Geralmente, a engolição cotidiana de sapos transforma as pessoas normais em batraquívoros e aí o problema de digestão deixa de existir. Para os que não se habituam com tal dieta, restam alguns comportamentos sais de frutas.
Sublimar a humilhação urdindo planos de vingança que jamais serão executados é um deles. Outro é ascender ao topo da pirâmide bafejado pela fortuna: ganhando na megassena acumulada, por exemplo. Ter algum tipo de fé também ajuda, principalmente em religiões que veem o sofrimento como uma forma de aprimoramento espiritual.
Engolir sapos faz mal ao fígado.

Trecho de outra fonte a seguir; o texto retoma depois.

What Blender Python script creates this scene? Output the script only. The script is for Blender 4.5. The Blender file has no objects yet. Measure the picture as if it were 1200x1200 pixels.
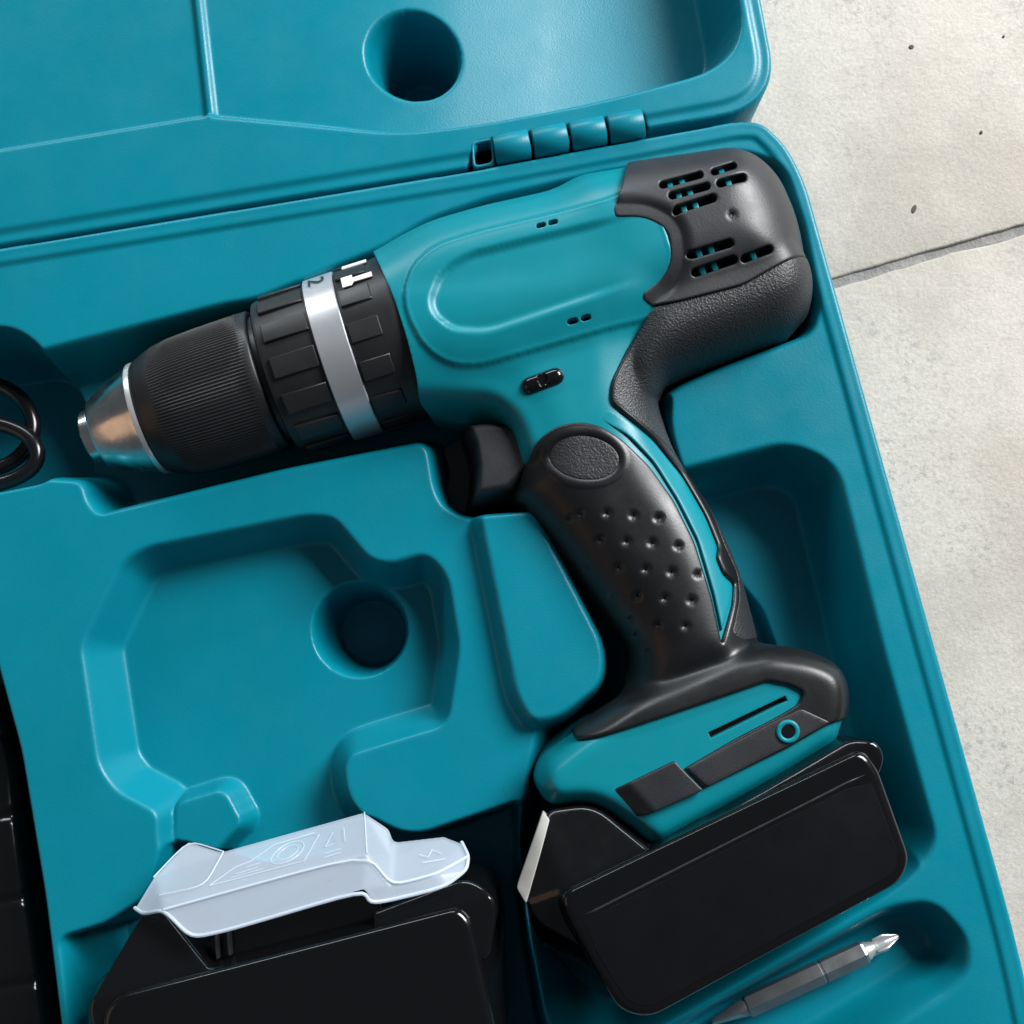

É essencial que não se percam a humanidade, a ternura e o paladar, pois, entre um sapo e outro, haveremos de aproveitar os biscoitos finos que a vida também oferece.
4 comentários:
Está aí a voz da experiência falando sobre uma dura verdade da vida. Belo post, que certamente vai contribuir para a formação de pensamento crítico de planejadores - público do blog - e "pessoas em geral". :)
Marinho, como sempre, genial.
Acho que um dia vou fazer um blog dedicado aos planos de vingança arquitetados e nunca realizados.

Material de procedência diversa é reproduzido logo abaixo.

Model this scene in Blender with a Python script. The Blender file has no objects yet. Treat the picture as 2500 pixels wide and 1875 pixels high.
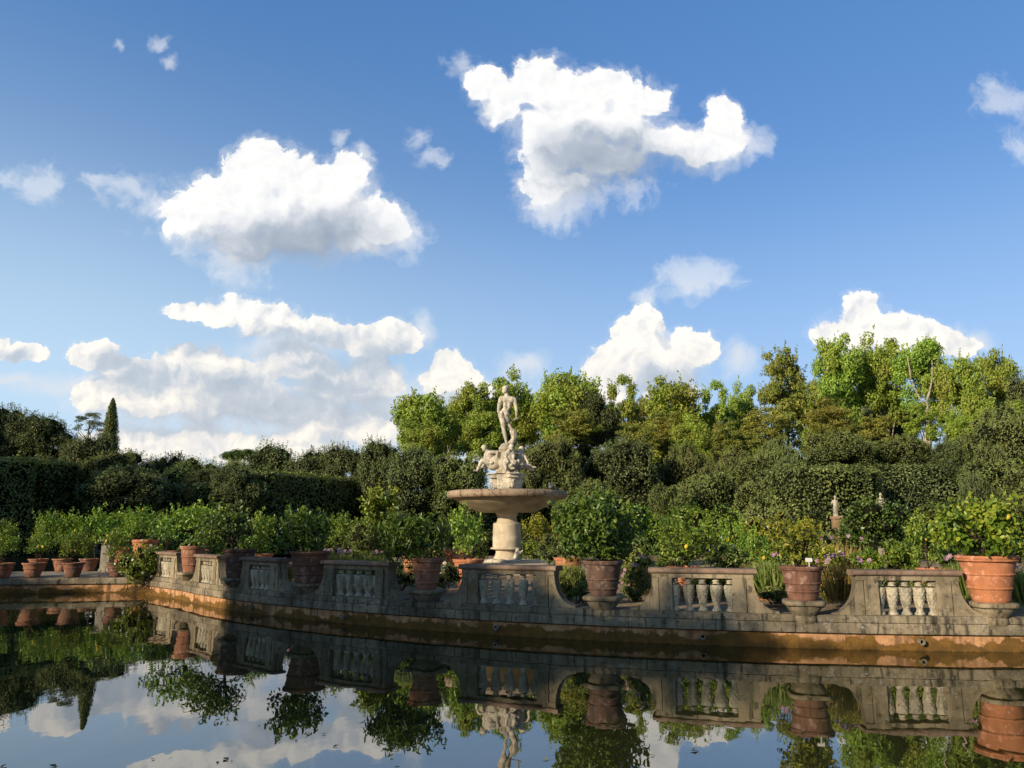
import bpy, bmesh, math, random
import numpy as np
from mathutils import Vector, Matrix, Euler

# ------------------------------------------------------------------ basics
sc = bpy.context.scene
COL = sc.collection
FPX = 1925.0                                   # focal length in pixels of the 2500 px wide photograph
TH = math.atan(352.5 / FPX)                    # upward tilt of the camera
CT, ST = math.cos(TH), math.sin(TH)
EYE = 2.0                                      # eye height above the pond
KP = 2500.0 / 2212.0

def ray(u, v):
    x = (u * KP - 1250.0) / FPX
    y = (937.5 - v * KP) / FPX
    return np.array([x, CT - y * ST, ST + y * CT])
def on_z(u, v, z):
    d = ray(u, v); t = (z - EYE) / d[2]
    return d * t + np.array([0, 0, EYE])
def at_y(u, v, Y):
    d = ray(u, v); t = Y / d[1]
    return d * t + np.array([0, 0, EYE])

cam = bpy.data.cameras.new('camera')
cam.sensor_width = 36.0
cam.lens = 36.0 * FPX / 2500.0
cam.clip_start = 0.1
cam.clip_end = 6000.0
camo = bpy.data.objects.new('camera', cam)
camo.location = (0, 0, EYE)
camo.rotation_euler = (math.pi / 2 + TH, 0, 0)
COL.objects.link(camo)
sc.camera = camo

sc.view_settings.view_transform = 'Standard'
sc.view_settings.look = 'None'
sc.view_settings.exposure = 0.0
sc.view_settings.gamma = 1.0
sc.render.engine = 'CYCLES'
cy = sc.cycles
cy.max_bounces = 6; cy.diffuse_bounces = 2; cy.glossy_bounces = 3; cy.transmission_bounces = 3; cy.transparent_max_bounces = 6
cy.caustics_reflective = False; cy.caustics_refractive = False
cy.sample_clamp_indirect = 4.0
cy.use_adaptive_sampling = True; cy.adaptive_threshold = 0.012; cy.adaptive_min_samples = 8
try:
    cy.use_denoising = True
    cy.denoiser = 'OPENIMAGEDENOISE'
    cy.denoising_input_passes = 'RGB_ALBEDO_NORMAL'
except Exception:
    cy.use_denoising = False

# ------------------------------------------------------------------ light
SUN_AZ = math.radians(47.0)                    # how far left of straight behind the camera
SUN_EL = math.radians(18.0)
sun_dir = Vector((-math.sin(SUN_AZ) * math.cos(SUN_EL), -math.cos(SUN_AZ) * math.cos(SUN_EL), math.sin(SUN_EL)))
sl = bpy.data.lights.new('sun', 'SUN')
sl.energy = 5.0
sl.angle = math.radians(0.5)
sl.color = (1.0, 0.85, 0.64)
so = bpy.data.objects.new('sun', sl)
so.rotation_euler = (-sun_dir).to_track_quat('-Z', 'Y').to_euler()
so.location = (-40, -30, 40)
COL.objects.link(so)
# ------------------------------------------------------------------ sky with clouds (all by direction, at infinity)
class NT:
    """small helper to write node trees"""
    def __init__(s, tree): s.t = tree
    def n(s, typ, inputs=None, **props):
        nd = s.t.nodes.new(typ)
        for k, v in props.items(): setattr(nd, k, v)
        for k, v in (inputs or {}).items(): s.put(nd, k, v)
        return nd
    def put(s, nd, k, v):
        sock = nd.inputs[k]
        if isinstance(v, bpy.types.NodeSocket): s.t.links.new(v, sock)
        elif isinstance(v, bpy.types.Node): s.t.links.new(v.outputs[0], sock)
        else: sock.default_value = v
    def m(s, op, a, b=None, c=None, clamp=False):
        nd = s.n('ShaderNodeMath', operation=op, use_clamp=clamp)
        for i, v in enumerate((a, b, c)):
            if v is not None: s.put(nd, i, v)
        return nd.outputs[0]
    def vm(s, op, a, b=None, c=None, scale=None):
        nd = s.n('ShaderNodeVectorMath', operation=op)
        for i, v in enumerate((a, b, c)):
            if v is not None: s.put(nd, i, v)
        if scale is not None: s.put(nd, 'Scale', scale)
        return nd.outputs['Value'] if op in ('LENGTH', 'DOT_PRODUCT', 'DISTANCE') else nd.outputs[0]
    def noise(s, vec, scale, detail=4, rough=0.5, dist=0.0, out='Fac', dims='3D', typ='FBM', lac=2.0, norm=True):
        nd = s.n('ShaderNodeTexNoise', noise_dimensions=dims, noise_type=typ, normalize=norm)
        s.put(nd, 'Vector', vec)
        s.put(nd, 'Scale', scale); s.put(nd, 'Detail', detail); s.put(nd, 'Roughness', rough); s.put(nd, 'Distortion', dist); s.put(nd, 'Lacunarity', lac)
        return nd.outputs[out]
    def mapr(s, x, a, b, c=0.0, d=1.0, smooth=True):
        nd = s.n('ShaderNodeMapRange', interpolation_type='SMOOTHSTEP' if smooth else 'LINEAR')
        for k, v in ((0, x), (1, a), (2, b), (3, c), (4, d)): s.put(nd, k, v)
        return nd.outputs[0]
    def mix(s, f, a, b, mode='MIX'):
        nd = s.n('ShaderNodeMix', data_type='RGBA', blend_type=mode)
        s.put(nd, 0, f)
        s.put(nd, 6, a); s.put(nd, 7, b)
        return nd.outputs[2]
    def ramp(s, f, stops):
        nd = s.n('ShaderNodeValToRGB'); s.put(nd, 0, f)
        el = nd.color_ramp.elements
        while len(el) < len(stops): el.new(0.5)
        for e, (p, c) in zip(el, stops): e.position = p; e.color = c if len(c) == 4 else (*c, 1)
        return nd.outputs[0]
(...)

Ou então um sobre a dieta do sapo.
Eu estou a caminho, como se pode ver pelo meu último post, de fazer um blog dedicado a cultuar o Seu marinhos, ahahahah
Haha, muito bom!
Um batraquiofago nato deve ao menos folhear Oswald de Andrade e tirar dali a reversão dos fatos. Engolir sapos pode ser uma fonte de energia e as vezes pode até trazer um certo otimismo.